▶ **EXERCISE REQUIREMENTS**: Below are some records; retype all of them exactly.

▶ **GIVEN RECORDS**:
▶

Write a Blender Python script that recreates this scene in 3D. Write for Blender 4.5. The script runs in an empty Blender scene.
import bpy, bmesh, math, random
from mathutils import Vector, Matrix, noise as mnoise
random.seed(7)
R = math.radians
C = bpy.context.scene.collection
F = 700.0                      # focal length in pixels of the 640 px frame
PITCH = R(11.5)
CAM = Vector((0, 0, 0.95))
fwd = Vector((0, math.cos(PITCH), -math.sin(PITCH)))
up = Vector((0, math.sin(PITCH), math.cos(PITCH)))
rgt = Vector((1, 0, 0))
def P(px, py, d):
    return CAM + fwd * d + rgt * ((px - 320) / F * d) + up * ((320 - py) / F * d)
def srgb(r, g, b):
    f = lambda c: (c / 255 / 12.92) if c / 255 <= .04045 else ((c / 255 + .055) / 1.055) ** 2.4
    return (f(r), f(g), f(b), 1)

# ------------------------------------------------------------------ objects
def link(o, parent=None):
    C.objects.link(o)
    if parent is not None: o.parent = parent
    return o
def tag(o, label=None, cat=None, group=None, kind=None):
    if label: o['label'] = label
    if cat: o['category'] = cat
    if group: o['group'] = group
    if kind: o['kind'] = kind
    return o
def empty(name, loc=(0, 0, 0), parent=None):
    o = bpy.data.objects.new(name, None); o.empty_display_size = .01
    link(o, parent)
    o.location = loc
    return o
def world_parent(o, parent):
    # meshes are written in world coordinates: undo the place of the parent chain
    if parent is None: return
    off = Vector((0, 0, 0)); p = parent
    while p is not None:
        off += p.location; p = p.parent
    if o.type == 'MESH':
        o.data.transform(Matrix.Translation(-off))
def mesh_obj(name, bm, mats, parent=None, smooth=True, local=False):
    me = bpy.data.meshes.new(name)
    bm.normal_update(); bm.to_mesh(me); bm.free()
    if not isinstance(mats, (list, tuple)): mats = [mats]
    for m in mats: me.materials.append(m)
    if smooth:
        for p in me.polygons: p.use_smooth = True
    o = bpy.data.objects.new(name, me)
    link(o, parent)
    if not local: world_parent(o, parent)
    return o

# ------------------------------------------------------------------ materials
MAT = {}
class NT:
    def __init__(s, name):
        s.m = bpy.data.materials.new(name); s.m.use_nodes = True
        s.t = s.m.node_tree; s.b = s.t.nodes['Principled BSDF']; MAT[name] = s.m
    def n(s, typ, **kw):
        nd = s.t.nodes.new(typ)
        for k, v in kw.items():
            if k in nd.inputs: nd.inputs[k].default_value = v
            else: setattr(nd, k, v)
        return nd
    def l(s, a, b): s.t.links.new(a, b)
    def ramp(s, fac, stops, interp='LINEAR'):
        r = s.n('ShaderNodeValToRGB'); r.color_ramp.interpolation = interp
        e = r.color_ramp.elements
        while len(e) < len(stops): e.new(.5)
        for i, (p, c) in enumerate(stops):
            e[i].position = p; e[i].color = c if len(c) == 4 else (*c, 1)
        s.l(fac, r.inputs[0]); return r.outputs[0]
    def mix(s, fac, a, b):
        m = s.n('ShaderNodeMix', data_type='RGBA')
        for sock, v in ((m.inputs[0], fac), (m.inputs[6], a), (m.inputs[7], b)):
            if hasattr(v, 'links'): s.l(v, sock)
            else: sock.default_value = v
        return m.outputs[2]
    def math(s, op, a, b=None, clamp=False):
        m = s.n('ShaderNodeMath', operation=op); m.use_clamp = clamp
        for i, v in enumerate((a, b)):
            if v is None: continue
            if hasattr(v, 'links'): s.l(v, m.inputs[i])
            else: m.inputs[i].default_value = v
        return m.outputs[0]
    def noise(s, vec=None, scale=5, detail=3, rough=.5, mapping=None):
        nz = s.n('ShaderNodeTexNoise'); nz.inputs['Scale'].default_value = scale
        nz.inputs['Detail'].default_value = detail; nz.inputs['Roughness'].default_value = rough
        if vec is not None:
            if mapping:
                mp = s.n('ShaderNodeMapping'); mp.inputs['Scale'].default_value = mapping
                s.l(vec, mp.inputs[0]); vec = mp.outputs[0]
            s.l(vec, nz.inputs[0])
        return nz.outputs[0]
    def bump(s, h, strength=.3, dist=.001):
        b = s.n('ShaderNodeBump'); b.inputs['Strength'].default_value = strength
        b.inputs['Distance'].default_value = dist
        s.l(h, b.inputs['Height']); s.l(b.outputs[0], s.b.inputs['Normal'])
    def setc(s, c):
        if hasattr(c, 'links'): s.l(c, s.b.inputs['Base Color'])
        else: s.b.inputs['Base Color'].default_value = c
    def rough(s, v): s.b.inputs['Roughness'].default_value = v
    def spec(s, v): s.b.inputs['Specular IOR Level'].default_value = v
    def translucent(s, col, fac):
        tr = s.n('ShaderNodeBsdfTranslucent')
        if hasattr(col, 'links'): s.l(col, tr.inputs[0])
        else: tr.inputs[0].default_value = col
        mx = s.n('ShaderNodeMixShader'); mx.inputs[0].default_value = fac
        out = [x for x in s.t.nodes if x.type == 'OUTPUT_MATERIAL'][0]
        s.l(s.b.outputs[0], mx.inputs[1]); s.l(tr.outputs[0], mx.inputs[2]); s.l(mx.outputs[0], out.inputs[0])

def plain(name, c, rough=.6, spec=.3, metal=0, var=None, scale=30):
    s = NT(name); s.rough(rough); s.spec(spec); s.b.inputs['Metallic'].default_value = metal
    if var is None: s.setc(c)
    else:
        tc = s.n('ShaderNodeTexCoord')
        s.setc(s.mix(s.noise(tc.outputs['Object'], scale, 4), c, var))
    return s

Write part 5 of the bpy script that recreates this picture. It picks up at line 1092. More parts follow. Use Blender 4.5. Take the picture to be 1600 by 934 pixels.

◀

▶ **TASK OUTPUT**:
Write a Blender Python script that recreates this scene in 3D. Write for Blender 4.5. The script runs in an empty Blender scene.
import bpy, bmesh, math, random
from mathutils import Vector, Matrix, noise as mnoise
random.seed(7)
R = math.radians
C = bpy.context.scene.collection
F = 700.0                      # focal length in pixels of the 640 px frame
PITCH = R(11.5)
CAM = Vector((0, 0, 0.95))
fwd = Vector((0, math.cos(PITCH), -math.sin(PITCH)))
up = Vector((0, math.sin(PITCH), math.cos(PITCH)))
rgt = Vector((1, 0, 0))
def P(px, py, d):
    return CAM + fwd * d + rgt * ((px - 320) / F * d) + up * ((320 - py) / F * d)
def srgb(r, g, b):
    f = lambda c: (c / 255 / 12.92) if c / 255 <= .04045 else ((c / 255 + .055) / 1.055) ** 2.4
    return (f(r), f(g), f(b), 1)

# ------------------------------------------------------------------ objects
def link(o, parent=None):
    C.objects.link(o)
    if parent is not None: o.parent = parent
    return o
def tag(o, label=None, cat=None, group=None, kind=None):
    if label: o['label'] = label
    if cat: o['category'] = cat
    if group: o['group'] = group
    if kind: o['kind'] = kind
    return o
def empty(name, loc=(0, 0, 0), parent=None):
    o = bpy.data.objects.new(name, None); o.empty_display_size = .01
    link(o, parent)
    o.location = loc
    return o
def world_parent(o, parent):
    # meshes are written in world coordinates: undo the place of the parent chain
    if parent is None: return
    off = Vector((0, 0, 0)); p = parent
    while p is not None:
        off += p.location; p = p.parent
    if o.type == 'MESH':
        o.data.transform(Matrix.Translation(-off))
def mesh_obj(name, bm, mats, parent=None, smooth=True, local=False):
    me = bpy.data.meshes.new(name)
    bm.normal_update(); bm.to_mesh(me); bm.free()
    if not isinstance(mats, (list, tuple)): mats = [mats]
    for m in mats: me.materials.append(m)
    if smooth:
        for p in me.polygons: p.use_smooth = True
    o = bpy.data.objects.new(name, me)
    link(o, parent)
    if not local: world_parent(o, parent)
    return o

# ------------------------------------------------------------------ materials
MAT = {}
class NT:
    def __init__(s, name):
        s.m = bpy.data.materials.new(name); s.m.use_nodes = True
        s.t = s.m.node_tree; s.b = s.t.nodes['Principled BSDF']; MAT[name] = s.m
    def n(s, typ, **kw):
        nd = s.t.nodes.new(typ)
        for k, v in kw.items():
            if k in nd.inputs: nd.inputs[k].default_value = v
            else: setattr(nd, k, v)
        return nd
    def l(s, a, b): s.t.links.new(a, b)
    def ramp(s, fac, stops, interp='LINEAR'):
        r = s.n('ShaderNodeValToRGB'); r.color_ramp.interpolation = interp
        e = r.color_ramp.elements
        while len(e) < len(stops): e.new(.5)
        for i, (p, c) in enumerate(stops):
            e[i].position = p; e[i].color = c if len(c) == 4 else (*c, 1)
        s.l(fac, r.inputs[0]); return r.outputs[0]
    def mix(s, fac, a, b):
        m = s.n('ShaderNodeMix', data_type='RGBA')
        for sock, v in ((m.inputs[0], fac), (m.inputs[6], a), (m.inputs[7], b)):
            if hasattr(v, 'links'): s.l(v, sock)
            else: sock.default_value = v
        return m.outputs[2]
    def math(s, op, a, b=None, clamp=False):
        m = s.n('ShaderNodeMath', operation=op); m.use_clamp = clamp
        for i, v in enumerate((a, b)):
            if v is None: continue
            if hasattr(v, 'links'): s.l(v, m.inputs[i])
            else: m.inputs[i].default_value = v
        return m.outputs[0]
    def noise(s, vec=None, scale=5, detail=3, rough=.5, mapping=None):
        nz = s.n('ShaderNodeTexNoise'); nz.inputs['Scale'].default_value = scale
        nz.inputs['Detail'].default_value = detail; nz.inputs['Roughness'].default_value = rough
        if vec is not None:
            if mapping:
                mp = s.n('ShaderNodeMapping'); mp.inputs['Scale'].default_value = mapping
                s.l(vec, mp.inputs[0]); vec = mp.outputs[0]
            s.l(vec, nz.inputs[0])
        return nz.outputs[0]
    def bump(s, h, strength=.3, dist=.001):
        b = s.n('ShaderNodeBump'); b.inputs['Strength'].default_value = strength
        b.inputs['Distance'].default_value = dist
        s.l(h, b.inputs['Height']); s.l(b.outputs[0], s.b.inputs['Normal'])
    def setc(s, c):
        if hasattr(c, 'links'): s.l(c, s.b.inputs['Base Color'])
        else: s.b.inputs['Base Color'].default_value = c
    def rough(s, v): s.b.inputs['Roughness'].default_value = v
    def spec(s, v): s.b.inputs['Specular IOR Level'].default_value = v
    def translucent(s, col, fac):
        tr = s.n('ShaderNodeBsdfTranslucent')
        if hasattr(col, 'links'): s.l(col, tr.inputs[0])
        else: tr.inputs[0].default_value = col
        mx = s.n('ShaderNodeMixShader'); mx.inputs[0].default_value = fac
        out = [x for x in s.t.nodes if x.type == 'OUTPUT_MATERIAL'][0]
        s.l(s.b.outputs[0], mx.inputs[1]); s.l(tr.outputs[0], mx.inputs[2]); s.l(mx.outputs[0], out.inputs[0])

def plain(name, c, rough=.6, spec=.3, metal=0, var=None, scale=30):
    s = NT(name); s.rough(rough); s.spec(spec); s.b.inputs['Metallic'].default_value = metal
    if var is None: s.setc(c)
    else:
        tc = s.n('ShaderNodeTexCoord')
        s.setc(s.mix(s.noise(tc.outputs['Object'], scale, 4), c, var))
    return s

Write part 5 of the bpy script that recreates this picture. It picks up at line 1092. More parts follow. Use Blender 4.5. Take the picture to be 1600 by 934 pixels.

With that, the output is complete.